On my birthday—or a few days before, because otherwise the meat would spoil—they make me rib-eye and sirloin and pork loin wrapped in bacon. The days have been hard on me; this roll has been hard. We have been set down on a dead fire to watch it shoot wisps like kisses to the clouds and for eight hours a day we sit with our flesh itching. It’s unusual but not unheard of, to babysit as we are. When this forest last burned eleven years ago, the spread was unimaginably vast, which makes men cautious.

There are snakes on the beach where we have made camp. The first came to me out of sleep: a small, brown serpent with a curious eye. I could have touched him with a finger. He had, undoubtedly, scented me on the air with his tongue. I sat up, shook my hair back on my shoulders, thought about how easily he could have slid himself in with the strands.

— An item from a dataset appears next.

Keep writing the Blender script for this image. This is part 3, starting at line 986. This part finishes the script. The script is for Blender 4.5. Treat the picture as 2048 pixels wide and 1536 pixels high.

The first rattlesnake I almost stepped on in the dark with my flip-flops. The second rattlesnake came out of the firewood pile. The third I do not see but imagine every night as I lie near the rocks, my tarp on the ground and the sky as my ceiling.

My crew takes the meat out of coolers with watery ice. I am near twenty-two and swallowing sorrow with fat from the bacon. I cannot say these things, but this is the truth that I feel, the truth with the tenderness that I have for them, these men that are mine for a season. And it is that one of them drinks like a lush—pissing himself, passing out in public—and that one of them will never see my good as good enough—for the loads I cannot lift—and that one of them will never know me—not really, not me—because he has made someone else up in his mind, tied my name to her like a luggage tag.

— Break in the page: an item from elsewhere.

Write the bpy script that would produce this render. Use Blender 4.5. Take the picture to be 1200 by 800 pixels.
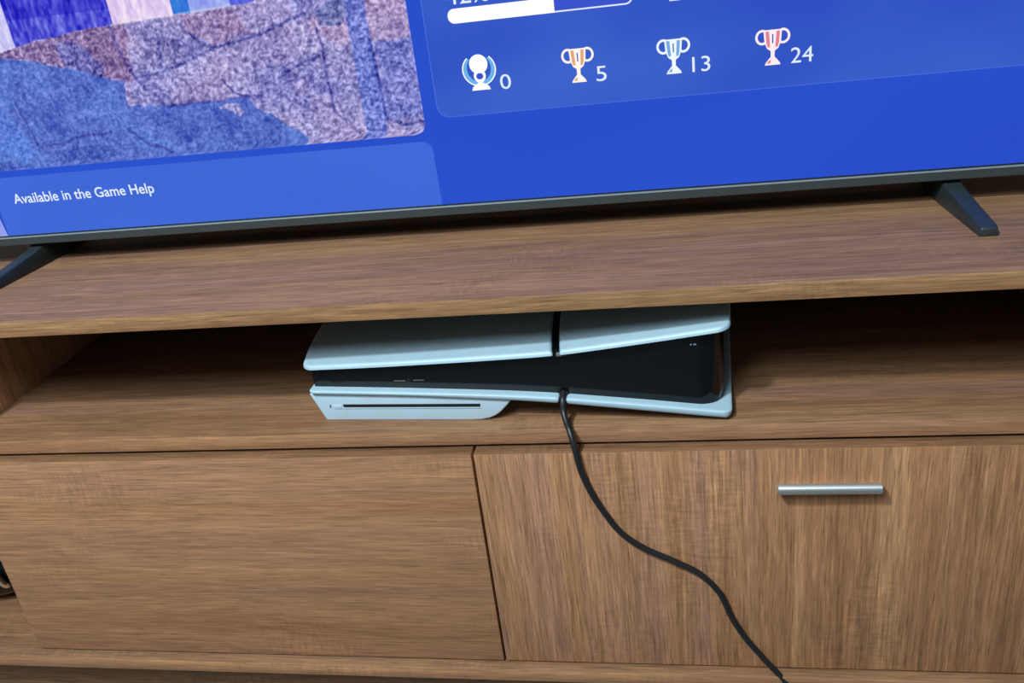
import bpy, bmesh, math, random
import numpy as np
from mathutils import Vector, Matrix, noise as mnoise

for o in list(bpy.data.objects):
    bpy.data.objects.remove(o)
scene = bpy.context.scene
COL = scene.collection
MM = 0.001
random.seed(7)

# ------------------------------------------------------------------ camera
PITCH, YAW, ROLL = 0.436415, 0.208794, -0.131429
CAM = Vector((156.8, -621.2, 376.6)) * MM
fwd = Vector((-math.sin(YAW) * math.cos(PITCH), math.cos(YAW) * math.cos(PITCH), -math.sin(PITCH)))
rgt = Vector((math.cos(YAW), math.sin(YAW), 0))
upv = rgt.cross(fwd)
r2 = rgt * math.cos(ROLL) + upv * math.sin(ROLL)
u2 = -rgt * math.sin(ROLL) + upv * math.cos(ROLL)
cam_data = bpy.data.cameras.new('camera')
cam = bpy.data.objects.new('camera', cam_data)
COL.objects.link(cam)
m3 = Matrix((r2, u2, -fwd)).transposed()
cam.matrix_world = Matrix.Translation(CAM) @ m3.to_4x4()
cam_data.sensor_fit = 'HORIZONTAL'
cam_data.sensor_width = 36.0
cam_data.lens = 36.0 * 1050.0 / 1200.0
cam_data.clip_start = 0.01
cam_data.clip_end = 50
scene.camera = cam

# ------------------------------------------------------------------ world, lamp, added fill, exposure
world = bpy.data.worlds.new('room_ambience')
scene.world = world
world.use_nodes = True
bg = world.node_tree.nodes['Background']
bg.inputs['Color'].default_value = (0.94, 0.98, 1.0, 1)
bg.inputs['Strength'].default_value = 0.19

def lamp(name, loc, target, size, power, color):
    d = bpy.data.lights.new(name, 'AREA')
    d.shape = 'DISK'
    d.size = size
    d.energy = power
    d.color = color
    o = bpy.data.objects.new(name, d)
    COL.objects.link(o)
    o.location = loc
    o.rotation_euler = (Vector(target) - Vector(loc)).to_track_quat('-Z', 'Y').to_euler()
    return o

lamp('ceiling_lamp', (-0.66, -1.24, 1.90), (0, 0.05, 0), 0.17, 45.0, (0.84, 0.95, 1.0))
lamp('added_soft_fill', (-0.45, -1.72, 1.92), (0, 0.05, 0), 0.80, 37.0, (0.84, 0.95, 1.0))  # added fill for the shaded console top and fronts, no known fixture

vs = scene.view_settings
vs.view_transform = 'Standard'
vs.look = 'None'
vs.exposure = 0.0
vs.gamma = 1.0
vs.use_curve_mapping = False

# ------------------------------------------------------------------ material helpers
def lin(r, g, b):
    f = lambda c: (c / 255 / 12.92) if c / 255 <= 0.04045 else ((c / 255 + 0.055) / 1.055) ** 2.4
    return (f(r), f(g), f(b), 1.0)

def new_mat(name):
    m = bpy.data.materials.new(name)
    m.use_nodes = True
    nt = m.node_tree
    return m, nt, nt.nodes['Principled BSDF']

def N(nt, kind, **kw):
    n = nt.nodes.new(kind)
    for k, v in kw.items():
        setattr(n, k, v)
    return n

def noise_node(nt, coord, scale, detail=2.0, rough=0.5, dist=0.0):
    mp = N(nt, 'ShaderNodeMapping')
    mp.inputs['Scale'].default_value = scale
    nt.links.new(coord, mp.inputs['Vector'])
    n = N(nt, 'ShaderNodeTexNoise')
    n.inputs['Scale'].default_value = 1.0
    n.inputs['Detail'].default_value = detail
    n.inputs['Roughness'].default_value = rough
    n.inputs['Distortion'].default_value = dist
    nt.links.new(mp.outputs['Vector'], n.inputs['Vector'])
    return n.outputs['Fac']

def ramp(nt, fac, stops):
    r = N(nt, 'ShaderNodeValToRGB')
    cr = r.color_ramp
    while len(cr.elements) < len(stops):
        cr.elements.new(0.5)
    for e, (p, c) in zip(cr.elements, stops):
        e.position = p
        e.color = c
    nt.links.new(fac, r.inputs['Fac'])
    return r.outputs['Color']

def mixc(nt, mode, fac, a, b):
    m = N(nt, 'ShaderNodeMix', data_type='RGBA', blend_type=mode)
    if isinstance(fac, float):
        m.inputs[0].default_value = fac
    else:
        nt.links.new(fac, m.inputs[0])
    for i, s in ((6, a), (7, b)):
        if isinstance(s, tuple):
            m.inputs[i].default_value = s
        else:
            nt.links.new(s, m.inputs[i])
    return m.outputs[2]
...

And I understand what they are doing—they find it funny, the way I take to meat—but their fondness feels like a bone in my throat. And these are the things that I think without words or breath to give them, and I do not know if I will ever be able to come back to this, or them.

 

I am perched on a prominent rock in a vein of scree on the side of a mountain. The sun above is resolute as the winds switch around me. From here, I can see down into the folds of the mountain, out along the sagebrush flats and off into the dry distance. I am sitting lookout on the Lackey Fan Fire, my radio beside me. My eyes keep going back to the dark band of black that has already burned. I can see, miles beyond it, smoke and clouds from the Dark Canyon Fire, and it’s handsome, all of these colors laid out like clothes.

In the black, the charred trees sway and tip and shoot embers that eventually torch a pine up canyon, but it’s the dust devils, not the crack of limbs, that I watch for. I begin to wait for them, to follow the winds across the desert, to see first the lifting of skirts at the border of the black before the fullness of it is borne out: dust devils in obsidian ash, the size of them startling, incomprehensible, all seen from here, above.

I key the mic on my radio to alert my division to the increase in winds. Over the ridge top, great plumes ascend like a deep bruise to the bright, brilliant sky. And it is this that I will miss in the months after our season ends: the steadiness, the trust and the heat are hard to let go.

Into my radio, to my crew, I say, “The winds are rising.”